Let $$v(x,y)=u(x,y)+\dfrac{c}{2}\cdot\dfrac{a^2b^2}{a^2+b^2}\left(1-\dfrac{x^2}{a^2}-\dfrac{y^2}{b}\right)$$

Then $\Delta v=0$ in $\mathbb R^2$ and $v(x,y)=0$ on the boundary of the ellipse $U=\big\{\frac{x^2}{a^2}+\frac{y^2}{b^2}<1\big\}$. Thus, as the Dirichlet problem $$ \Delta v=0 \,\,\text{in $U$} \quad\text{and} \quad v=0 \,\,\text{on $\partial U$}, $$ has unique solution $v\equiv 0$, then $v$ vanishes in $U$ as well.

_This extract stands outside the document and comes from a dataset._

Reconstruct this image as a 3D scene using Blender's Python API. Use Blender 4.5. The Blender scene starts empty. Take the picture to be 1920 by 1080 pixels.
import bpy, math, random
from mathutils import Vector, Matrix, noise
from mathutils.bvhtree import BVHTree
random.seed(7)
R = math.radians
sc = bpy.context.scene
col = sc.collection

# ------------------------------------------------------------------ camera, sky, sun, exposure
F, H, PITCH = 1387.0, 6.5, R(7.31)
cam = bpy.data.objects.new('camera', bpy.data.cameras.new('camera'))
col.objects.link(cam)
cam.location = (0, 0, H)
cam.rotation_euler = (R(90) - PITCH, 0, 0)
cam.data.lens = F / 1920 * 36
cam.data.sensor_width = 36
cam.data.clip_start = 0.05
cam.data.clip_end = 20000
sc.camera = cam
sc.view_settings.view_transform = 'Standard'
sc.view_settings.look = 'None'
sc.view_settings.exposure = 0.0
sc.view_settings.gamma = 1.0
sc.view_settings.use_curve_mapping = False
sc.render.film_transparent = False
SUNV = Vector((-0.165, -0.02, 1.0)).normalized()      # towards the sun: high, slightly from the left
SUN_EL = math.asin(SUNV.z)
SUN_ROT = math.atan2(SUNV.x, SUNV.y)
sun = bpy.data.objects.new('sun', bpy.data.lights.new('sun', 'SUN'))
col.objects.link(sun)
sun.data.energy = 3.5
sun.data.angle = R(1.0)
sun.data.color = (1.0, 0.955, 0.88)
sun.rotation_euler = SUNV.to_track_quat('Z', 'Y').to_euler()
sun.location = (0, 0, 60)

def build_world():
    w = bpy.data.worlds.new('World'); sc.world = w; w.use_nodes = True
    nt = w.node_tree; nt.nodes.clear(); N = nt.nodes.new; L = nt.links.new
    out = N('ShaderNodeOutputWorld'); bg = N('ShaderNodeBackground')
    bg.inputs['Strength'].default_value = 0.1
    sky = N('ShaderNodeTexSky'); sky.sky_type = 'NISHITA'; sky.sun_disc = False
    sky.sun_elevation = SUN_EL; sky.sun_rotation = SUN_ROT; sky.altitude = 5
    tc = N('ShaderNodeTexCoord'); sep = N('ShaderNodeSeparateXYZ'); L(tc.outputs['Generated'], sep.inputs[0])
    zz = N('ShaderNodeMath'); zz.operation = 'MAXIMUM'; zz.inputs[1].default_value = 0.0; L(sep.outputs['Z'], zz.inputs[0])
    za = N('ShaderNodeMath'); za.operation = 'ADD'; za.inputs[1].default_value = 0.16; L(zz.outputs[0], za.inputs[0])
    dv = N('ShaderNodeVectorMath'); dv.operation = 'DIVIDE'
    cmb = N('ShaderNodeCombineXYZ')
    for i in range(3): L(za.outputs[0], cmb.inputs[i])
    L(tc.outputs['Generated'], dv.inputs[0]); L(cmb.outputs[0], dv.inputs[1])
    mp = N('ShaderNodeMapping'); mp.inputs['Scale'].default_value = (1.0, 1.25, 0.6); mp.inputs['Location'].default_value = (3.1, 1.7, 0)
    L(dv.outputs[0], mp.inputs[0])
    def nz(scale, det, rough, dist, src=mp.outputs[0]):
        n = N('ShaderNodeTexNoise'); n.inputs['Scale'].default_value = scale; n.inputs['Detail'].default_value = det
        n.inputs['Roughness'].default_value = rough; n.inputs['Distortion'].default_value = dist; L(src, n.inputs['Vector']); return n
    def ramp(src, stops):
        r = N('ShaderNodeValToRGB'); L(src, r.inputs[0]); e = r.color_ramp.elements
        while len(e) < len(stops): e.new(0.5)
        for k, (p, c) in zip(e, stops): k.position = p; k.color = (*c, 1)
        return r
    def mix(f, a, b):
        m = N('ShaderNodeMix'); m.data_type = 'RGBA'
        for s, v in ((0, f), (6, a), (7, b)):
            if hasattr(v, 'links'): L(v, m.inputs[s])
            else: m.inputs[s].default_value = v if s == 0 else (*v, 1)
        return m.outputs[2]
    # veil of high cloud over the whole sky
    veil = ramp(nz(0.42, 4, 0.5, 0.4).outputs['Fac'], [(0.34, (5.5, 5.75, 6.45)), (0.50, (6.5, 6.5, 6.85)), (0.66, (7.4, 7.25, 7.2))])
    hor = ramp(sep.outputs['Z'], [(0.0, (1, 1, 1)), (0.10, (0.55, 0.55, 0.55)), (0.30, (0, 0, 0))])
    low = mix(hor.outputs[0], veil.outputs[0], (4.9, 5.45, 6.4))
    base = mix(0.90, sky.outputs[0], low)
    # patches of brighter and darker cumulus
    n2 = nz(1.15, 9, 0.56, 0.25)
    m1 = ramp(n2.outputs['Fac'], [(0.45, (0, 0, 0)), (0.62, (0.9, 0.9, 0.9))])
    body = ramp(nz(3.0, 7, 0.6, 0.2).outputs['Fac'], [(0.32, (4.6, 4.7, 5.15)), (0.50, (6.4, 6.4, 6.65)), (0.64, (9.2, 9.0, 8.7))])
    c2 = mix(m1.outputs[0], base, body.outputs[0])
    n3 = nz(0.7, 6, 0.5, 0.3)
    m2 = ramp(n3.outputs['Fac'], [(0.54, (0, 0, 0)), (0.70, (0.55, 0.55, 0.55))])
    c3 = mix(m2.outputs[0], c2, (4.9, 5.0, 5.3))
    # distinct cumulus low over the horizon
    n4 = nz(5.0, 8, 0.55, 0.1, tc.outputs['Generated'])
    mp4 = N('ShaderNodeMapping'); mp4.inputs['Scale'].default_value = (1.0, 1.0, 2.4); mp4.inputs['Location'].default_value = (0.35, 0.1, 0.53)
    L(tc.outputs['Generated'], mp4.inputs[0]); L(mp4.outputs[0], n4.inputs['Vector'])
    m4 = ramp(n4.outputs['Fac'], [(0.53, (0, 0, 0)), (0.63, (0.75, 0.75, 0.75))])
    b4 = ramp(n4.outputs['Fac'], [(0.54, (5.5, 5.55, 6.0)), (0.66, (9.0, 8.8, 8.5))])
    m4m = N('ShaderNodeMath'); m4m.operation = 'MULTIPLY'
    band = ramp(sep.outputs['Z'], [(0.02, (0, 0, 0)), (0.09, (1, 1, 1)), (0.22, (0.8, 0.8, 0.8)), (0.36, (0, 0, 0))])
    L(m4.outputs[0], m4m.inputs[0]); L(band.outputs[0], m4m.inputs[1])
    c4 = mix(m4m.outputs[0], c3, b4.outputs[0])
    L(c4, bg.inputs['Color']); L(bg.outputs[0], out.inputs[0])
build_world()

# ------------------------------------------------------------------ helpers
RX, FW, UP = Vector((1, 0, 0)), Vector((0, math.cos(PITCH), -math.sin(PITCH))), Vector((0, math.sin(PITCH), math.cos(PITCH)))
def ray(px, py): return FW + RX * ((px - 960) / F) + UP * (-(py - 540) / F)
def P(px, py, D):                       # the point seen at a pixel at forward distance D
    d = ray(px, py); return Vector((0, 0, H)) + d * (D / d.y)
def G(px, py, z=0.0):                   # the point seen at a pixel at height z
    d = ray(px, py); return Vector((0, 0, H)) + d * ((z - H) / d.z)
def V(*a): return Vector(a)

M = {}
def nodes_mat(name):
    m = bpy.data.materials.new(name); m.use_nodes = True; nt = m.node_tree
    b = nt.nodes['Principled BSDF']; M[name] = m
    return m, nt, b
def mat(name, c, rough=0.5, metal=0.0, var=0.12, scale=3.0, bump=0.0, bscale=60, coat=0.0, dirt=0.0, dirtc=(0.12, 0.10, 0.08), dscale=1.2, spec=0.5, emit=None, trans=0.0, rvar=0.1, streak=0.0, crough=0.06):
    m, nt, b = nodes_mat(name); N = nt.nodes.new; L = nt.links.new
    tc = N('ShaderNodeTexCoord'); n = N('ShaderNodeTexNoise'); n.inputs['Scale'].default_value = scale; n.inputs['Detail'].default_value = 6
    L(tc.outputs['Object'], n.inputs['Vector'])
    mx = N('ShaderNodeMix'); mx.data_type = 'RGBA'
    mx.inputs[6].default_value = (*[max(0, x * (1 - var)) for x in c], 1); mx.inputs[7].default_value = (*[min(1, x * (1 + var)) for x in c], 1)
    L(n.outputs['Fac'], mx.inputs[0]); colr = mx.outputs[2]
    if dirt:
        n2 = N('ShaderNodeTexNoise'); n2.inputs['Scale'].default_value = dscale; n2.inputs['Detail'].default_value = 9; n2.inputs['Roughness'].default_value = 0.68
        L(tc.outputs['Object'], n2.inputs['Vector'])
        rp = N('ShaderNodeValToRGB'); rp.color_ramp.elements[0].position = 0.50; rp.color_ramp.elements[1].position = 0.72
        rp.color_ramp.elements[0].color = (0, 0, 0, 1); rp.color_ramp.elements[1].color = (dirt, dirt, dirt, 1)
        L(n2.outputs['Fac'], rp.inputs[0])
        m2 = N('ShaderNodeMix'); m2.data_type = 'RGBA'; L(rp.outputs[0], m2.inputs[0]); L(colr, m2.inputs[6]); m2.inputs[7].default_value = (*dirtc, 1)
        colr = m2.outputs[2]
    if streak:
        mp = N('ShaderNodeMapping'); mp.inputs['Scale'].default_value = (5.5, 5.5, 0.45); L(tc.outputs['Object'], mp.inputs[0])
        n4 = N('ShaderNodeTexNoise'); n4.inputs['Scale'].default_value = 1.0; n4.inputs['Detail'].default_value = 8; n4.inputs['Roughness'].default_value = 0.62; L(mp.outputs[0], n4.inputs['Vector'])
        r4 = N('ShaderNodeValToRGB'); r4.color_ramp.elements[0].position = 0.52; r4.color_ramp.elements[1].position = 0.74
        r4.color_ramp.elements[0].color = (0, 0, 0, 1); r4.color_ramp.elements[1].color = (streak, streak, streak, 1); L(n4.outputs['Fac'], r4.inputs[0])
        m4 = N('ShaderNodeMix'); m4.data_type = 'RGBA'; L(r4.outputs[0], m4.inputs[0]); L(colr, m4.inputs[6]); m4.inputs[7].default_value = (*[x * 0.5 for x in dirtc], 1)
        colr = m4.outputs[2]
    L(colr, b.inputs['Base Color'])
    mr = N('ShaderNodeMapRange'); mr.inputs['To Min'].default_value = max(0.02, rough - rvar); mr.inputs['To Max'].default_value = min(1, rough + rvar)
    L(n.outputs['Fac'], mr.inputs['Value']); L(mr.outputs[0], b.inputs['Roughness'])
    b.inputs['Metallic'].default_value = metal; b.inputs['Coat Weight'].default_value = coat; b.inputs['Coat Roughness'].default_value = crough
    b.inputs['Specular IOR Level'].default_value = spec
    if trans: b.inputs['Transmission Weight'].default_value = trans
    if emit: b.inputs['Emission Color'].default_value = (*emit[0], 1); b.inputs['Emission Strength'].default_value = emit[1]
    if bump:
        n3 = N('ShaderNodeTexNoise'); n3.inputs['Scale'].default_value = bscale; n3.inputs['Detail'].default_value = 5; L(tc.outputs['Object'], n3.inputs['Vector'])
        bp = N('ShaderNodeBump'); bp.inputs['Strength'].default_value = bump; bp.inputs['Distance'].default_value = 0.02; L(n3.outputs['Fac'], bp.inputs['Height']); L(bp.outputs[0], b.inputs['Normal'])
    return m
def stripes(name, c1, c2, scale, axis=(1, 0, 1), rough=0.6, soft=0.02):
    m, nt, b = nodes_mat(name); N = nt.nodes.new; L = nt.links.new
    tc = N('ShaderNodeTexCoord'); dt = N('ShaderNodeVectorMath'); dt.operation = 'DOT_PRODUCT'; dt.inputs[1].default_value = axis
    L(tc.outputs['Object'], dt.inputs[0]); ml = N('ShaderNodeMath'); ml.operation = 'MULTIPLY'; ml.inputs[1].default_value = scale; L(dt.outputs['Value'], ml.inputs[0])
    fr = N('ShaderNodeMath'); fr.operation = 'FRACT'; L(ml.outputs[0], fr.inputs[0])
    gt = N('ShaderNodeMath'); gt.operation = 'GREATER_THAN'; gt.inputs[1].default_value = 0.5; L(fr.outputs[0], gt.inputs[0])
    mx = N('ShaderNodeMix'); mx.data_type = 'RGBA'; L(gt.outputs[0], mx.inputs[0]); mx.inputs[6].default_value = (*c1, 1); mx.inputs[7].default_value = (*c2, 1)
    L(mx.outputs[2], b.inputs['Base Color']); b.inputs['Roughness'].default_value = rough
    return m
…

But $v$ is a harmonic function in $\mathbb R^2$, and harmonic functions are real analytic, and thus it is expressible as a power series around $(0,0)$ $$ v(x,y)=\sum_{m,n=0}^\infty \frac{\partial^{m+n}v(0,0)}{\partial x^m\partial y^n}\frac{x^my^n}{m!n!}=0, $$ since $\frac{\partial^{m+n}v(0,0)}{\partial x^m\partial y^n}=0$, for all $m,n$.